In addition to existing federal disclosure requirements for survey, opinion and marketing researchers making use of artificial or prerecorded voice calls, Congress and state legislatures often consider legislation that would further restrict, or even outlaw, such calls.

There are certain state laws that effectively prohibit automated polling. In order to prevent future legislative activity directed at the research profession, further legitimacy of the profession and improve respondent cooperation, MRA recommends that survey and opinion researchers disclose as much information about themselves and the sponsors/clients of such polls as possible and disclose and maintain an opt out policy (preferably automated).

What the law requires
The federal Telephone Consumer Protection Act (TCPA) requires that all “artificial or prerecorded voice messages” identify the entity “responsible for initiating the call” at the beginning of the call, and that the entity’s phone number be disclosed during or after the call. “The telephone number provided may not be a 900 number or any other number for which charges exceed local or long distance transmission charges.” Laws on the state level vary dramatically, including some states that require advance registration, a live operator to introduce the call, or prior consent.

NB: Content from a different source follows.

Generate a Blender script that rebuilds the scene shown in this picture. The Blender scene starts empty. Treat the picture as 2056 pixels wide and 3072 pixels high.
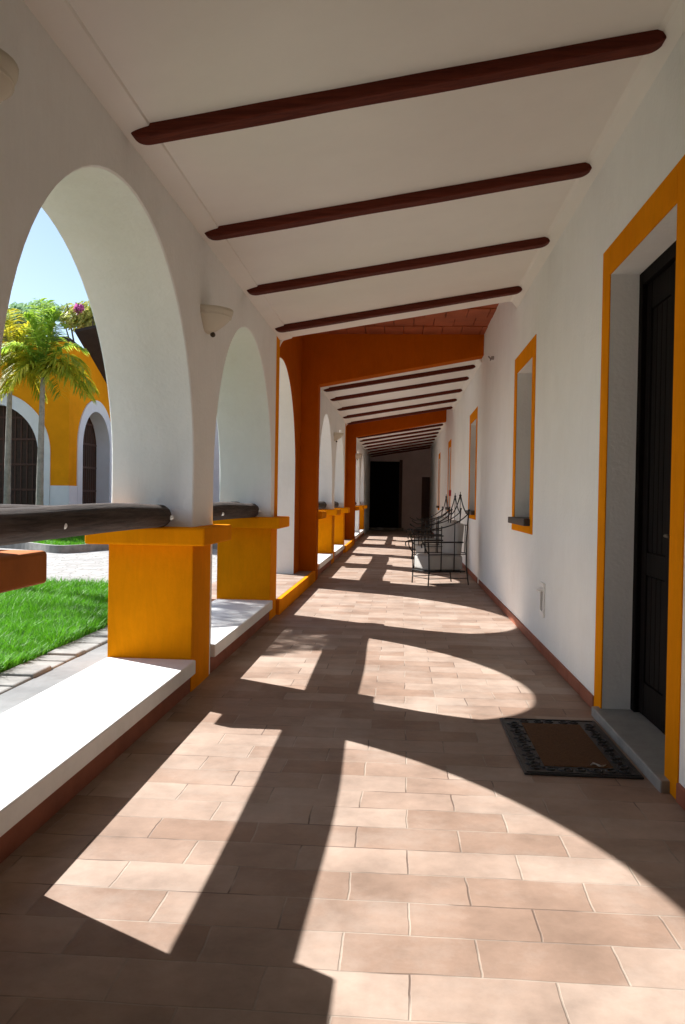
import bpy, bmesh, math, random
from mathutils import Vector, Matrix
random.seed(7)
sc = bpy.context.scene
COL = sc.collection
R_ = math.radians

# ------------------------------------------------------------------ materials
def new_mat(name):
    m = bpy.data.materials.new(name); m.use_nodes = True
    nt = m.node_tree; b = nt.nodes['Principled BSDF']
    return m, nt, b

def rough_mat(name, col, var=0.12, scale=3.0, rough=0.85, bump=0.15, bscale=60., stain=None, stain_amt=0.0, spec=0.3, scuff=None, scuff_amt=.5, brush=0.0):
    m, nt, b = new_mat(name); N = nt.nodes; L = nt.links
    tc = N.new('ShaderNodeTexCoord')
    n1 = N.new('ShaderNodeTexNoise'); n1.inputs['Scale'].default_value = scale; n1.inputs['Detail'].default_value = 8; n1.inputs['Roughness'].default_value = .65
    L.new(tc.outputs['Object'], n1.inputs['Vector'])
    mr = N.new('ShaderNodeMapRange'); mr.inputs[1].default_value = .3; mr.inputs[2].default_value = .7
    mr.inputs[3].default_value = 1-var; mr.inputs[4].default_value = 1+var*.5
    L.new(n1.outputs['Fac'], mr.inputs[0])
    mx = N.new('ShaderNodeMix'); mx.data_type = 'RGBA'; mx.blend_type = 'MULTIPLY'; mx.inputs[0].default_value = 1
    mx.inputs[6].default_value = (*col, 1)
    L.new(mr.outputs[0], mx.inputs[7])
    out = mx.outputs[2]
    if stain:
        n3 = N.new('ShaderNodeTexNoise'); n3.inputs['Scale'].default_value = 1.7; n3.inputs['Detail'].default_value = 10; n3.inputs['Roughness'].default_value = .7
        L.new(tc.outputs['Object'], n3.inputs['Vector'])
        r3 = N.new('ShaderNodeMapRange'); r3.inputs[1].default_value = .52; r3.inputs[2].default_value = .72; r3.inputs[3].default_value = 0; r3.inputs[4].default_value = stain_amt
        L.new(n3.outputs['Fac'], r3.inputs[0])
        m3 = N.new('ShaderNodeMix'); m3.data_type = 'RGBA'; m3.inputs[7].default_value = (*stain, 1)
        L.new(r3.outputs[0], m3.inputs[0]); L.new(out, m3.inputs[6]); out = m3.outputs[2]
    if brush:
        mpb = N.new('ShaderNodeMapping'); mpb.inputs['Scale'].default_value = (9, 9, 1.6); L.new(tc.outputs['Object'], mpb.inputs['Vector'])
        nb = N.new('ShaderNodeTexNoise'); nb.inputs['Scale'].default_value = 2.4; nb.inputs['Detail'].default_value = 7; nb.inputs['Roughness'].default_value = .7; nb.inputs['Distortion'].default_value = 1.2
        L.new(mpb.outputs[0], nb.inputs['Vector'])
        rb = N.new('ShaderNodeMapRange'); rb.inputs[1].default_value = .3; rb.inputs[2].default_value = .7; rb.inputs[3].default_value = 1-brush; rb.inputs[4].default_value = 1+brush
        L.new(nb.outputs['Fac'], rb.inputs[0])
        mb_ = N.new('ShaderNodeMix'); mb_.data_type = 'RGBA'; mb_.blend_type = 'MULTIPLY'; mb_.inputs[0].default_value = 1
        L.new(out, mb_.inputs[6]); L.new(rb.outputs[0], mb_.inputs[7]); out = mb_.outputs[2]
    if scuff:
        ns = N.new('ShaderNodeTexNoise'); ns.inputs['Scale'].default_value = 11; ns.inputs['Detail'].default_value = 12; ns.inputs['Roughness'].default_value = .75; ns.inputs['Distortion'].default_value = .8
        L.new(tc.outputs['Object'], ns.inputs['Vector'])
        rs = N.new('ShaderNodeMapRange'); rs.inputs[1].default_value = .64; rs.inputs[2].default_value = .70; rs.inputs[3].default_value = 0; rs.inputs[4].default_value = scuff_amt
        L.new(ns.outputs['Fac'], rs.inputs[0])
        msx = N.new('ShaderNodeMix'); msx.data_type = 'RGBA'; msx.inputs[7].default_value = (*scuff, 1)
        L.new(rs.outputs[0], msx.inputs[0]); L.new(out, msx.inputs[6]); out = msx.outputs[2]
    L.new(out, b.inputs['Base Color'])
    b.inputs['Roughness'].default_value = rough
    b.inputs['Specular IOR Level'].default_value = spec
    if bump:
        n2 = N.new('ShaderNodeTexNoise'); n2.inputs['Scale'].default_value = bscale; n2.inputs['Detail'].default_value = 6
        L.new(tc.outputs['Object'], n2.inputs['Vector'])
        n4 = N.new('ShaderNodeTexNoise'); n4.inputs['Scale'].default_value = 2.2; n4.inputs['Detail'].default_value = 3
        L.new(tc.outputs['Object'], n4.inputs['Vector'])
        ad = N.new('ShaderNodeMath'); ad.operation = 'MULTIPLY_ADD'; ad.inputs[1].default_value = 4.0
        L.new(n4.outputs['Fac'], ad.inputs[0]); L.new(n2.outputs['Fac'], ad.inputs[2])
        bp = N.new('ShaderNodeBump'); bp.inputs['Strength'].default_value = bump; bp.inputs['Distance'].default_value = .01
        L.new(ad.outputs[0], bp.inputs['Height']); L.new(bp.outputs[0], b.inputs['Normal'])
    return m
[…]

What is an automated poll?
Such calls include “robocalls”, and calls made with artificial or prerecorded voice, interactive voice response (IVR) systems, or automatic dialing announcing devices (ADAD) -- as long as they are conducted for research purposes.

Survey, Opinion and Marketing Researcher Best Practices

  • Disclose the sponsor or client at the beginning of the call when possible, or at the end when necessary to avoid survey bias; and
  • Check state and federal laws about advance registrations and requirements for prior consent or live operator introductions.

Opt out
Wherever possible, just as federal law requires for telemarketers, researchers should provide respondents an automated opt out (such as dialing 0 or another number during the call) to be added to the researcher’s internal do not call list, and inform the respondents as such. If not automated, respondent should be able to dial 0 or 1 to be connected to a live operator for the same purpose.

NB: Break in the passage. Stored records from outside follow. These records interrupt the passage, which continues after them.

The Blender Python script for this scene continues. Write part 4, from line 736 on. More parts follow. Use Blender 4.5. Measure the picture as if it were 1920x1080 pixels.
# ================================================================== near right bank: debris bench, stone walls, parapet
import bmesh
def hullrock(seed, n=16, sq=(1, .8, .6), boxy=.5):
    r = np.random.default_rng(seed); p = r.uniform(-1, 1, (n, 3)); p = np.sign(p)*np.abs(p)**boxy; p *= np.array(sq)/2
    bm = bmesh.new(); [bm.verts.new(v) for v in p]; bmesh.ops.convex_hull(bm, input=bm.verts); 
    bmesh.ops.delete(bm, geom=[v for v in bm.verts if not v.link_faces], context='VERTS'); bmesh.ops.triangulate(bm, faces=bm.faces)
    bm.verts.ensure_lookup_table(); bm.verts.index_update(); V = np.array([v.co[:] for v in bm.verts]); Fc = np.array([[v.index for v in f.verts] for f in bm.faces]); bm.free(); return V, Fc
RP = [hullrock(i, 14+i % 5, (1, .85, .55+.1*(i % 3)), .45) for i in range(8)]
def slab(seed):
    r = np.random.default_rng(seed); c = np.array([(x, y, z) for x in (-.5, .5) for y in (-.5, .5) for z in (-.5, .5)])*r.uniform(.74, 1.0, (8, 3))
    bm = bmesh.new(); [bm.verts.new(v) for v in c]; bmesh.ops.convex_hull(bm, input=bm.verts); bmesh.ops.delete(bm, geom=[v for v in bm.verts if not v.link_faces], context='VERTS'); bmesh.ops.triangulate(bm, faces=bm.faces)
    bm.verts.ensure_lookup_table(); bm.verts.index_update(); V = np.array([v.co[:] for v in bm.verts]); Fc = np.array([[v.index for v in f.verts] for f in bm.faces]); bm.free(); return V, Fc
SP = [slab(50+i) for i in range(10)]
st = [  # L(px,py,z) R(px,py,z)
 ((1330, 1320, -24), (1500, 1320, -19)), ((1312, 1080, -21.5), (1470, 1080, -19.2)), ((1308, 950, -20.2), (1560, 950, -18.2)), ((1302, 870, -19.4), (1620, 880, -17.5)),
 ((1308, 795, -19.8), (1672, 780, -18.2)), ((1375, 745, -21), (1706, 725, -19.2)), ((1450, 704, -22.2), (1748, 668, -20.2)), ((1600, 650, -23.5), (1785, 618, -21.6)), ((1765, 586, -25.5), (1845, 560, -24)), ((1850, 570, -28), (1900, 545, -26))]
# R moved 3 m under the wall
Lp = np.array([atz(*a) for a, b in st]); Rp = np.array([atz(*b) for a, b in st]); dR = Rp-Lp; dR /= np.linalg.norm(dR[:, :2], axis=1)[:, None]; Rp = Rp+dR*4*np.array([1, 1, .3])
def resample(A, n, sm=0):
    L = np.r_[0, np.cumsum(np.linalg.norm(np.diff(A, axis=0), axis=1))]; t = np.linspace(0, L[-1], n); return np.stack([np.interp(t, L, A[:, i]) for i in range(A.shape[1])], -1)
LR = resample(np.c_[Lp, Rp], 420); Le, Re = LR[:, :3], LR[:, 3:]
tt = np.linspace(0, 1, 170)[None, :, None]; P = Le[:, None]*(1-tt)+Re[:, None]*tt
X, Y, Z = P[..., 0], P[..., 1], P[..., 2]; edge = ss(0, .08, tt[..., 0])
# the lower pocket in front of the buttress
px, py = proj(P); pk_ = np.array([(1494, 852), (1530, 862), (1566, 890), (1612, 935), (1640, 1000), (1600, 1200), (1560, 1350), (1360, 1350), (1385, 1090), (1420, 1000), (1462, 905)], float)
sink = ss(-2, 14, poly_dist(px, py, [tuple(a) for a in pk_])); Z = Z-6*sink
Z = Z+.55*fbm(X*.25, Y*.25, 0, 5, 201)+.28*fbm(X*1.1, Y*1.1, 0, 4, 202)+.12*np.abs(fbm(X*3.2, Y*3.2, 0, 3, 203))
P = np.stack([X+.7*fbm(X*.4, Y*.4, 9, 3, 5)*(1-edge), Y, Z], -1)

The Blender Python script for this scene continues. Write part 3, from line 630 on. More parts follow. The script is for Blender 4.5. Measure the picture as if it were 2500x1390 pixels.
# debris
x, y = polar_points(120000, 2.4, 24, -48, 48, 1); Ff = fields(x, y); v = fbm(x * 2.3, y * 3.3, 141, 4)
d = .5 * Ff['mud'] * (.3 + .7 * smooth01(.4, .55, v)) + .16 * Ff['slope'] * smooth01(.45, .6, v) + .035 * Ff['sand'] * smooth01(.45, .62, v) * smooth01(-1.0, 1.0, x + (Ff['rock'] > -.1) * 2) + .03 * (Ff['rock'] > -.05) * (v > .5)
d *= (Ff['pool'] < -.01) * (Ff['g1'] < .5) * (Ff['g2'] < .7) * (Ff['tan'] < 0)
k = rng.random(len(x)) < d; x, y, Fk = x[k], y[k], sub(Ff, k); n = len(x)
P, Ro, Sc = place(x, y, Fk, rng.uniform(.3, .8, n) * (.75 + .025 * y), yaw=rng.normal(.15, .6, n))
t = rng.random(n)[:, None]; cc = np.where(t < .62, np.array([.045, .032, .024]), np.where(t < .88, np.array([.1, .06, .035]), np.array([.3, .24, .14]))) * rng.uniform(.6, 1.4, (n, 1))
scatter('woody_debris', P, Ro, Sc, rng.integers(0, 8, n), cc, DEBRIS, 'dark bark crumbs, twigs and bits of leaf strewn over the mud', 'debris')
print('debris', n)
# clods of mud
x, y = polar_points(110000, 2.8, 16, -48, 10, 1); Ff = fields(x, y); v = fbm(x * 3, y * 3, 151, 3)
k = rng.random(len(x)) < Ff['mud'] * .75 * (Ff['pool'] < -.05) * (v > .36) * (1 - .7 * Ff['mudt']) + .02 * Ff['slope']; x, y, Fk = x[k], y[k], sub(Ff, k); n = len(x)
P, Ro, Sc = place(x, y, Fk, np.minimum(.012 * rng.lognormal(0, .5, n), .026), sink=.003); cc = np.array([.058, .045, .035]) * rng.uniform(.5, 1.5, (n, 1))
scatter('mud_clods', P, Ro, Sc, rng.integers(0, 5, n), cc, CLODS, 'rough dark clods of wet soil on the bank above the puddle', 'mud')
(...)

Disclosing name and number
The disclosed number should be one that the respondent can call back on. Further, it should be one that is answered (by a live person or a recording, with the ability to leave a message) during the research organization's normal business hours and one that would allow a respondent to leave a message, after hours. Depending on the business needs of the research organization, such a number could be an 800 number, or other such number, which results in no cost to the respondent.

The information provided in this document is not intended and should not be construed as or substituted for legal advice. It is provided for informational purposes only. It is advisable to consult with private counsel on the precise scope and interpretation of any given laws/legislation and their impact on your particular business.